Librerie vuote e pance piene. Cosa fanno gli italiani quando escono di casa

Rubina Mendola

Impoverimento culturale e boom del food and beverage. E’ qui che si assotiglia il divario tra classi sociali

Quando il tinello non basta più, e neppure la minestrina della nonna, la soluzione è dedicarsi all’outside cittadino più sistematico. Nessuno scandalo: perché, del resto, si dovrebbe passare il tempo a leggere o a studiare se i lettori non ci sono e insieme a loro le librerie? A quanto pare, esistono 13 milioni di italiani che oggi vivono in comuni senza una libreria, ma non si vedono sommosse per ribaltare il dato. La cifra è dell’Ufficio studi dell'Associazione Italiana Editori (AIE) e di un'indagine presentata a chiusura di Più libri più liberi, la Fiera nazionale della piccola e media editoria al Palazzo dei Congressi dell'Eur a Roma.

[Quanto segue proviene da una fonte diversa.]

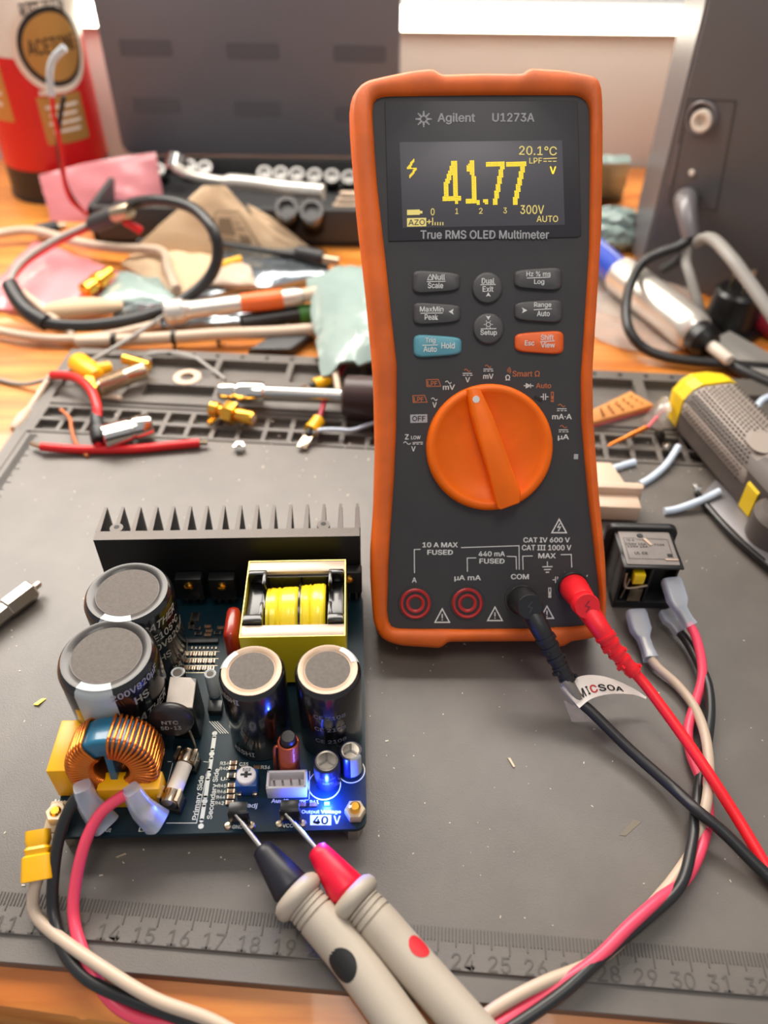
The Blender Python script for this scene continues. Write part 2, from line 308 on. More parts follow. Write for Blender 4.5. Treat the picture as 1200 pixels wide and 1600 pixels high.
inner = [(581, 167), (583, 160), (589, 154), (603, 151), (752, 149), (900, 149), (912, 154), (919, 161), (921, 171), (922, 255), (920, 395), (911, 535), (907, 590), (908, 657), (918, 773), (928, 857), (936, 923), (937, 945), (931, 966), (918, 976), (897, 979), (827, 982), (720, 983), (620, 982), (610, 979), (604, 965), (606, 920), (607, 873), (615, 757), (619, 673), (620, 573), (612, 500), (601, 395), (589, 290), (583, 200)]
cen = PF.loc(755, 560)
def radial(px, n=260):
    P = [PF.loc(*p) - cen for p in px]; out = []; N = len(P)
    for k in range(n):
        a = 2 * math.pi * k / n; d = Vector((4.2 * math.cos(a), 10 * math.sin(a))); best = None
        for i in range(N):
            p, q = P[i], P[(i + 1) % N]; e = q - p; den = d.x * e.y - d.y * e.x
            if abs(den) < 1e-9: continue
            t = (p.x * e.y - p.y * e.x) / den; s = (p.x * d.y - p.y * d.x) / den
            if t > 0 and -1e-6 <= s <= 1 + 1e-6: best = max(best or 0, t)
        out.append(d * best)
    for _ in range(1): out = [(out[i - 1] + out[i] * 4 + out[(i + 1) % n]) / 6 for i in range(n)]
    return out
RO, RI = radial(outer), radial(inner)
def off(P, w):
    n = len(P); r = []
    for i in range(n):
        t = P[(i + 2) % n] - P[i - 2]; r.append(P[i] - Vector((t.y, -t.x)).normalized() * w)
    return r
def lift(P, z):
    r = []
    for p in P:
        q = p + cen; zmin = -(PF.o.z + q.y * PF.y.z - .03) / PF.n.z; r.append((q.x, q.y, max(z, zmin)))
    return r
lerp = lambda t: [a * (1 - t) + b * t for a, b in zip(RO, RI)]
MF = PF.M(0)
m = MB(); m.rings([lift(off(RO, .5), -3.4), lift(off(RO, .18), -3.2), lift(off(RO, .02), -2.6), lift(RO, -.5), lift(RO, -.12), lift(off(RO, .07), .12), lift(off(RO, .2), .26), lift(lerp(.72), .28), lift(lerp(.9), .2), lift(RI, .06), lift(RI, -.15)], 0, MF, True, False)
m.build('holster', K['orange'], meter, 50)
m = MB(); m.add([(p.x + cen.x, p.y + cen.y, 0) for p in off(RI, -.04)], [tuple(range(len(RI)))], MF)
m.rings([[(p.x + cen.x, p.y + cen.y, 0) for p in off(RI, -.04)], [(p.x + cen.x, p.y + cen.y, -.8) for p in off(RI, -.04)]], 0, MF, False, True); face = m.build('face_panel', K['face'], meter)
def pq(px, z=0): return [PF.loc(*p, z) for p in px]
def hexq(px, z0, z1, mi=0, b=0): m.prism([tuple(p) for p in pq(px)][::-1], z0, z1, MF, mi, b)
m = MB(); hexq([(601, 158), (902, 158), (908, 368), (902, 371), (607, 377.5)], 0, .05, 0, .03); scr = m.build('display_bezel', K['bezel'], meter)
m = MB(); hexq([(624, 223), (878, 220), (882, 352), (629, 357)], .03, .06, 0, .01); m.build('display', K['screen'], meter)
# dot-matrix readout
m = MB()
def dots(strokes, half, step, z, mi):      # strokes in pixels, drawn as a grid of square dots
    seg = [(PF.loc(*a, z), PF.loc(*b, z)) for a, b in strokes]; h = half * .0226; st = step * .0226
    x0 = min(min(a.x, b.x) for a, b in seg) - h; x1 = max(max(a.x, b.x) for a, b in seg) + h; y0 = min(min(a.y, b.y) for a, b in seg) - h; y1 = max(max(a.y, b.y) for a, b in seg) + h
    Mz = PF.M(z); y = y0
    while y < y1:
        x = x0
        while x < x1:
            p = Vector((x, y))
            for a, b in seg:
                e = b - a; t = max(0, min(1, (p - a).dot(e) / max(e.length_squared, 1e-9))); q = p - a - e * t
                if max(abs(q.x), abs(q.y)) < h * 1.02:
                    k = st * .41; m.add([(x - k, y - k, 0), (x + k, y - k, 0), (x + k, y + k, 0), (x - k, y + k, 0)], [(0, 1, 2, 3)], Mz, mi); break
            x += st
        y += st
def zq(X, Y): return (540 + X / 2.857, 80 + Y / 2.857)
def zs(*a): return [(zq(*a[i]), zq(*a[i + 1])) for i in range(len(a) - 1)]
dots(zs((482, 502), (448, 600), (446, 655)) + zs((446, 657), (503, 660)) + zs((486, 500), (495, 668)) + zs((482, 502), (492, 640)), 3.5, 2.4, .075, 0)
dots(zs((566, 500), (574, 670)) + zs((566, 505), (548, 525)) + zs((550, 672), (592, 672)), 3.5, 2.4, .075, 0)
dots(zs((625, 670), (627, 672)), 2.6, 2.6, .075, 0)
dots(zs((640, 502), (702, 500), (668, 672)), 3.5, 2.4, .075, 0)
dots(zs((730, 502), (795, 500), (757, 672)), 3.5, 2.4, .075, 0)
dots(zs((305, 485), (280, 522), (314, 524), (287, 560)), 1.4, 1.7, .075, 0)
for t, a, b, h in (('20.1°C', (811, 235), (870, 236), 14), ('LPF', (827, 251), (847, 251), 9), ('300V', (813, 327.5), (850, 327.5), 14), ('AUTO', (838.5, 342), (872, 342), 10), ('0', (673, 331), (679, 331), 11), ('1', (711.5, 330), (716, 330), 9), ('2', (748.5, 329.5), (754, 329.5), 9), ('3', (786.5, 329), (792, 329), 9), ('+', (667, 346.5), (674, 346.5), 7)): m.tx(PF, t, a, b, h, .075, 1, .006)
m.tx(PF, 'V', (859, 266), (869, 266), 12, .075, 0, .02)
m.line(PF, [(849, 248), (870, 247)], 1.4, .075, 1)
for k in range(3): m.line(PF, [(849 + k * 7.5, 252), (854.5 + k * 7.5, 252)], 1.4, .075, 1)
m.line(PF, [(636, 332), (656, 331.5)], 8, .075, 1); m.line(PF, [(656, 331.5), (660, 331.5)], 4, .075, 1)
m.line(PF, [(636, 347.5), (666, 347)], 13, .075, 1); m.tx(PF, 'AZO', (638, 347.5), (664, 347), 9, .085, 2, .01)
for k, h in enumerate((12, 5, 5, 5, 5)): m.line(PF, [(676 + k * 4, 352 - h), (676 + k * 4, 352)], 1.5, .075, 1)
m.build('readout', [K['digit'], K['digdim'], K['screen']], meter)
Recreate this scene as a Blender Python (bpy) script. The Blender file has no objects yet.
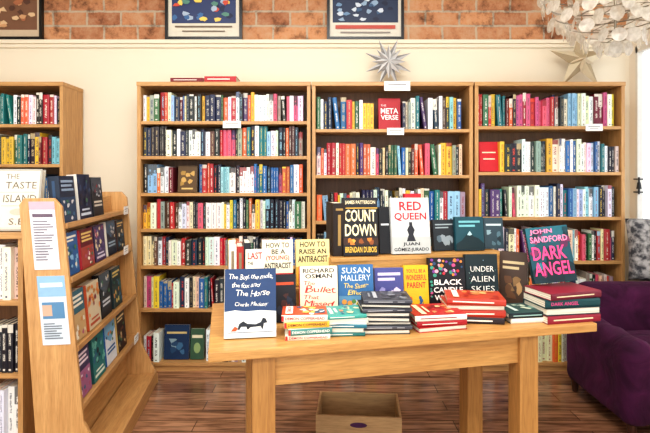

Dall'indagine risulta che il 21,1 per cento della popolazione che risiede in comuni con più di 10 mila abitanti non ha una libreria vicino (sono esclusi i comuni dove possono esserci cartolibrerie, edicole-negozio, centri commerciali con librerie). In sostanza, esistono quindi in Italia 687 Comuni sopra i 10 mila abitanti, l'8,6 per cento del totale, che non hanno una libreria. Nelle isole e nel sud la percentuale di assenza di librerie si alza: il 15,1 per cento dei centri delle isole (con oltre 10 mila abitanti) e ben il 33,3 per cento di quelli del sud (più di 1 su 3) è senza librerie.

 

Il dato vale anche per il nord-est, dove il 20,5 per ceto (1 su 5) è senza librerie. Meno libri significa pance più piene, per contro, e un’immagine da winner. Così la ripresa di bar e ristoranti è assicurata, visto che dal 2012 sono quasi 29 mila le nuove attività di ristorazione, al ritmo di circa trenta nuove imprese ogni giorno, che hanno aperto prendendo il posto dei negozi che chiudono (come sempre il Mezzogiorno si distingue per la capacità di fare il boom in queste escalation di impoverimento culturale). Si è detto pure che in Italia questo entusiasmo per il cibo e per il bere potrebbe portare a 100 mila posti di lavoro nei prossimi due anni, soprattutto se si considera che il rapporto dell'Osservatorio Confesercenti calcola che dal 2012 si è avuta una crescita dell'8,3 per cento nell’ambito della ristorazione.

 

Cosa resta, dopo tutti questi numeri? Ci si deve assumere la retorica della responsabilità per un bilancio decisionale e valutativo che stabilisca se ci sia più bisogno di libri o di ristoranti e ristorantini e pub? Food and beverage, lo chiamano gli esperti e i solisti degli affari mondani notturni e diurni, e si sa che non nutre lo spirito ma almeno permette a ciascuno il suo episodio di celebrità e il suo intervallo di piaceri. Notorietà urbana, da tavolo o bancone, andrà bene comunque come utile surrogato dello status intellettuale che è troppo difficoltoso mantenere e coltivare. Si capisce poi che dietro questo smaniare del fuori casa c’è la frustrata tensione al possesso di una servitù o di un beau vivre, anche se imprecisato. Cosa c’è di meglio per indebolire e rendere meno drammatica la disparità delle classi sociali, e quindi desideri, ambizioni e passioni, se non la possibilità di essere serviti fuori casa? La disparità delle classi sociali, anche se profonda ancora oggi, viene facilmente mimetizzata dalle connotazioni esteriori a base di borsette, scarpe, e locali notturni che assumono proprio per questo potere di mimesi, un valore sempre più reale. Tutto ciò può apparire gratuito ma non vi è oggi in Italia vera disparità estetica o metodologica e sociale tra il ricco e il povero (eccetto che naturalmente nei privilegi più squisiti e complessi).

 

Il ricco oggi dà facilmente la possibilità al povero, se non di diventare ricco, di vestirsi come lui, di appropriarsi delle sue pose e di certe sue predilezioni, disse Parise (nel 1958!). E’ così che il ricco ha eliminato gli impulsi che conducono nella storia dei popoli, a rivoluzioni drammatiche. Assottigliata o falsamente eliminata questa distanza tra classi agiate e povere, la forza d’urto diventa tutt’al più una velleità ed ecco che la cultura non serve proprio a nulla, se non per esibirsi in gesti e occasioni che di culturale hanno la confezione e non la sostanza.